The B-flat minor Scherzo, the piece used by that eerie little Russian girl to intimidate Richard Dreyfus in "The Competition," came off worse. Its main weakness was lack of dynamic range--or rather, lack of sensitive dynamic range, as one tended to be awed by Zimerman's ferocious key depth without forgetting the harsh sounds it sometimes produced. A stricter observance of tempi would also have been in order; this was Chopin, not Debussy. In any case the risks he took at high speeds were admirable, and his confident, blind leaps across three octaves are a reproach to showier pianists who conduct their business at unnecessary altitudes above the keyboard. The Three Mazurkas Op. 56 were a satisfying palate cleanser, so to speak. The first sounded at one moment like the bustling "Of Foreign Lands and Peoples" from Schumann's "Scenes from Childhood," and the second had the robust smack of Schubert laendler. Zimerman was subtle at highlighting the ternary structure of these pieces, and the introspective third was best of all, with a sudden dashed-off ending that brought laughter.
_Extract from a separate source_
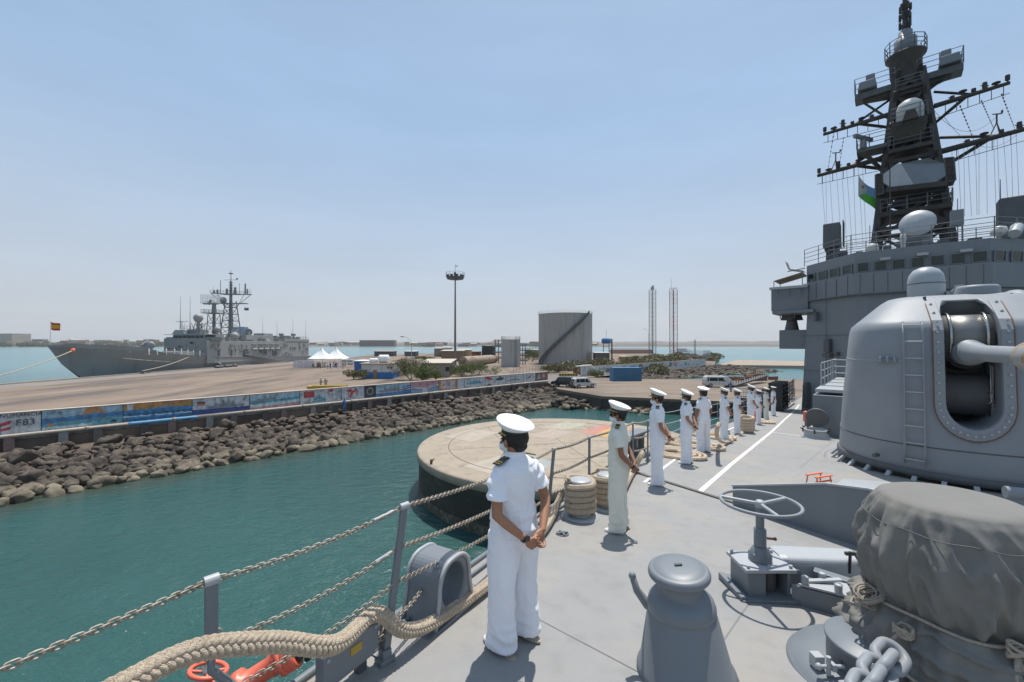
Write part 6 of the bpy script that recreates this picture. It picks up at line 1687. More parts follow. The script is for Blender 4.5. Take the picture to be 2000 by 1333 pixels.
# satellite dish on the roof, in front of the mast
v, z = shp(1793, 436, 39.5); p = W_(39.5, v, z); q = (FN + V((-.25, 0, .35))).to_track_quat('Z', 'Y').to_matrix()
b = MB(); b.lathe([(.2, -.4), (.75, -.15), (.95, 0), (.92, .05), (.5, .17), (.01, .2)], 32, p, rot=q); dish = b.build('satellite_dish', M['navy_light'], bridge)
b = MB(); b.cyl(W_(40.3, v, 16.0), W_(40.1, v, z - .4), .5, .35, 12); b.box(W_(40.3, v, 16.8), (1.7, 1.5, 1.0), rz=HEAD); b.box(W_(40.2, v - 1.9, z + .1), (.7, .6, 1.0), rz=HEAD); b.build('pedestal', M['navy'], dish)
b = MB(); r_ = random.Random(12)
for i in range(30):
    vv = r_.uniform(-6.5, 3.8); u = r_.uniform(38.5, 42); b.box(W_(u, vv, 16.0 + .3), (r_.uniform(.3, 1), r_.uniform(.2, .7), r_.uniform(.5, 1.1)), rz=HEAD)
b.rails([W_(41, 3.5, 16.6), W_(41, -6.5, 16.6)], 1.0, 3, .022, 1.1); b.build('roof_gear', M['navy_dark'], bridge)
# ---------------- the mast
def mu(z): return 45.5 + (z - 16) * .16
mast = thing('ship_mast', 'dark sooty tower mast of the warship with platforms, yards and radars', 'mast', (0, 0, 0))
def MP(px, py, du=0.0, it=3):
    """spot of the mast plane (raked) seen at that place"""
    z = 20
    for _ in range(it + 2):
        u = mu(z) + du; v, z = shp(px, py, u)
    return V((*sw(u, v)[:2], z))
def MW(v, z, du=0.0): return V((*sw(mu(z) + du, v)[:2], z))
ctr = lambda z: CL + .0
# main tower: tapered body with openings = four corner columns, plating and braces
b = MB()
def halfw(z): return 2.05 - (z - 18) * .098
lv = [15.9, 19.0, 21.5, 24.5, 27.5, 30.2, 32.2]
for sx in (-1, 1):
    for du in (-1, 1):
        pts = [MW(CL + sx * halfw(z), z, du * (1.45 - (z - 16) * .045)) for z in lv]
        for a, c in zip(pts[:-1], pts[1:]): b.bar(a, c, .50, .50)
b.build('corner_column', M['soot'], mast)
b = MB()
for z0, z1 in zip(lv[:-1], lv[1:]):
    for du in (-1, 1):
        d0, d1 = du * (1.7 - (z0 - 16) * .04), du * (1.7 - (z1 - 16) * .04)
        a, c = MW(CL - halfw(z0), z0, d0), MW(CL + halfw(z1), z1, d1); b.bar(a, c, .22); a, c = MW(CL + halfw(z0), z0, d0), MW(CL - halfw(z1), z1, d1); b.bar(a, c, .22)
        b.bar(MW(CL - halfw(z0), z0, d0), MW(CL + halfw(z0), z0, d0), .25, .28)
    for sx in (-1, 1): b.bar(MW(CL + sx * halfw(z0), z0, -1.7), MW(CL + sx * halfw(z1), z1, 1.6), .22); b.bar(MW(CL + sx * halfw(z0), z0, 1.7), MW(CL + sx * halfw(z1), z1, -1.6), .22)
for i in range(12):
    z = r_.uniform(16.5, 26); v = CL + r_.uniform(-1.4, 1.4); b.bar(MW(v, z, r_.uniform(-1, 1)), MW(v + r_.uniform(-1.2, 1.2), z + r_.uniform(-1, 1.5), r_.uniform(-1, 1)), .12)
b.build('cross_brace', M['soot'], mast)
b = MB()     # enclosed upper trunk
for z0, z1, k in ((26.0, 29.4, 1.0), (29.4, 31.6, 1.0), (31.6, 33.4, .95)):
    w0, w1 = halfw(z0) * k * .86, halfw(z1) * k * .86
    vs = [MW(CL + s_ * w0, z0, d) for s_, d in ((-1, -.95), (1, -.95), (1, .95), (-1, .95))] + [MW(CL + s_ * w1, z1, d) for s_, d in ((-1, -.85), (1, -.85), (1, .85), (-1, .85))]
    b.put(vs, [(0, 1, 5, 4), (1, 2, 6, 5), (2, 3, 7, 6), (3, 0, 4, 7), (4, 5, 6, 7), (3, 2, 1, 0)], False)
b.build('trunk', M['soot'], mast)
b = MB(); 
for z in (17.4, 20.2, 23.6): b.cyl(MW(CL, z - 1.2, .2), MW(CL, z + 2.2, .2), .55, .5, 12)
b.build('inner_pipe', M['soot'], mast)
def platform(pts, du0, du1, label=None, thick=.35, rail=True, under=True, m='soot', name='platform', rh=1.0, taper=.6):
    """platform whose front edge passes through the photo spots pts"""
    P = [MP(px, py, du0) for px, py in pts]; z = sum(p.z for p in P) / len(P)
    aft = V((UA, UB, 0)); Q = [V((p.x, p.y, z)) for p in P] + [V((p.x, p.y, z)) + aft * (du1 - du0) for p in reversed(P)]
    b = MB(); b.slab([q - V((0, 0, thick)) for q in Q], (0, 0, thick))
    if under:
        c = sum(Q, V()) / len(Q); n = len(Q); vs = [q - V((0, 0, thick)) for q in Q] + [c + (q - c) * taper - V((0, 0, thick + 1.1)) for q in Q]
        b.put(vs, [(i, (i + 1) % n, n + (i + 1) % n, n + i) for i in range(n)] + [tuple(range(n, 2 * n))], False)
    o = b.build(name, M[m], mast)
    if rail:
        r = MB(); r.rails(Q[:len(P)] + [Q[len(P)]], rh, 3, .028, 1.2); r.rails([Q[0], Q[-1]], rh, 3, .028, 1.2); r.build('railing', M['navy'], o)
    return o, z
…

The night's finest performance came in the F minor Fantasy, Op. 49. The astonishing scope of this late masterpiece requires a pianist with patience and experience. Zimerman was comfortable in the realm of the Fantasy's quirks--a march-like theme at the outset is never recapitulated; the piece ends in the relative major, not the parallel major--which place it far outside the world of the salon. The virtues of his playing were many: sizzling arpeggios, perfect pedaling, nimble wrist octaves, barnburning virtuosity in the big contrary-motion sweeps, so much that he lifted himself off the bench. The ending, mostly reminiscent of the G minor Ballade, included a final two chords that were so well executed as to seem prophetic. The second half of the program was a Schumann sonata in which all of the details were in place. The F-sharp Minor sonata Op. 11 is a sprawling piece of juvenilia that requires a tight vision of elements that don't necessarily relate organically to each other, as is the case with the greater master-piece, the Fantasy Op. 17. Although Zimerman seemed marginally less comfortable here than in the Chopin idiom and sometimes shortchanged Schumann's dotted rhythms, the middle movements especially were full of fresh phrasings and well-judged rubato. The finale is fun music, and Zimerman seemed to be having fun with it. For an encore he gave the F-sharp Romance, Op. 28 No. 2, informing the audience that it was the last thing Clara Schumann heard before she died. This was amazing, drop-dead gorgeous playing, but with little trace of the rhetorical duet-like structure of the piece--a secretary's vision of what Schuman really wrote. The audience wanted a second encore, but perhaps deserved to be punished for such a low turnout. Boston audiences should be flocking to hear every artist in the Celebrity Series Aaron and Ann Richmond piano recitals--do not miss next year's season, which will begin around October.